Well I think we all would agree that all human beings deserve respect. The question is, do "prossies" deserve respect? Am I suggesting they are not human?? Or that they should be treated badly?? No, I am suggesting they should be treated with politeness. Using the term 'respect' towards a specific, anonymous group of people that you do not know might sound nice but is fundamentally flawed. When it is used generally by punters towards prostitutes, rather than the term 'politeness', it is creating a mindset that works against punters' interests.
Let's take the 'respect' idea and put it under the microscope for a minute.
When you meet a prostitute, do you get to know her as a person, find out about her family, her life outside her job, her history and hopes and aspirations, the way she is developing her life and her character? In other words, do you really know her? Of course you do not. Not only is it not any of your business, but it is totally against the ethos of your reasons for being there. You may have the illusion that you 'respect' her, but actually you do not have enough information to build such an opinion - that is, unless you give away respect very lightly, in which case it becomes meaningless.
What happens if you do actually know her as a person?
Let us take the two examples that I think mutualrespect mentioned.
Firstly there is the ex-girlfriend. You actually know something of this person, including her values. And it is a person's values upon which we largely discover feelings of respect. But in this instance, he did not respect her decision to become a prostitute. He might still have respect for her as a person deep down, but he does not respect her as a prostitute.
The second example is whether one can respect the decision of a member of one's family to become a prostitute. Again, the answer was "no." You might respect the person, but you do not respect her as a prostitute.
It is clear that most people do not 'respect' prostitutes even if they are nice to them, wish them well, appreciate their services and differentiate between varying levels of service, support their rights and so on. It does not make them vicious horrible people. Neither does it mean they are direspectful.
The truth is people like to think they respect prostitutes because a) in theory they believe all human beings deserve respect; b) they are nice to people, including prostitutes when they buy their services, and c) it makes them feel better about themselves. It is also a quick holier-than-thou response as soon as some sisterhood wench copmplains about punters' 'attitudes.' In other words, it feels great all round, burt it is fundamentally dishonest.
The only adjustment needed is to remember to treat prostitutes with politeness - this is what you owe any stranger by the way. Given th nature of their work, you should also demonstrate discretion, hygeine, gentleness (probably), honesty, a reasonable concern for her safety and well-being while in your employment, and other qualities one might expect of a reasonable punter. "Respect" and "disrespect" should not need to come into the equation.

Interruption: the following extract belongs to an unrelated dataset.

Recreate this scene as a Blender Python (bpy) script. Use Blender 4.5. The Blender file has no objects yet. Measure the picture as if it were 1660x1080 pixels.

Having established the facts, let's examine the downsides of ignoring them.
The mindset of "respect" is one which the sisterhood actively encourage and it is not hard to see why. Politeness, honesty, gentleness and all the qualities that might reasonably be expected of a prospec tive employer are not enough for them. Nay, they want an elevated status that puts the employee at least on the same level as the employer. Given the downtrodden position of prostitutes in society, it is quite understandable that they should do this, but also incorrect. They should be seeking the same sort of rights that any other temporary employee is entitled to. The more honest of the prostitutes support groups are indeed seeking exactly that. It is mostly the more vitriolic, chip-on-the-shoulder, internet-savvy pro$$ies that tend to be making a fuss about the word "respect." They claim that if you do not give them "respect" then you are "disrespectful" or "disrspectful to women" or a "dodgy punter" or a "danger" and so on. The last poster immediately took the bait and labelled the alternative to respecting prostitutes as 'viciousness.' How ridiculous. The correct alternative is, as I have suggested, politeness.
Respect has many meanings but to go back to the mindset it easily creates, thin of the other sections of society that demand respect. The police, for instance, demand respect. Like it or not, they are in a position of authority. Your professor at college demands respect. If you don't respect, you probably won't learn much. As a child, your parents demand respect. If you don't respect, they will probably kick your butt, or make you go to your room, or take it out of your pocket money.
This is the sort of 'respect' the sisterhood long after. They want to be in a position of authority. Exactly the situation they have on Prossienet!
Respect is earned. It is not a right. If someone has not earned that respect in your eyes, that does not mean you are disrespecting them. It simply means the situation has not arisen to determine whether they have earned your respect yet. The artificial nature of the relationship between punter and prostitute means (and should mean, in nearly all cases) that you never reach the situation where you know them so well that they have earned such an accolade. You should not be getting to know them that well and they in turn should not be laying their personhood on the line to you for such an appraisal.
Using the language of 'respect' towards an unnamed, unknown group of individuals is incorrect and potentially harmful. Treat your prossie with politeness, consideration and all those other things I have mentioned. If you "call" those things "respect" you are both fooling yourself and creating an unstable situation.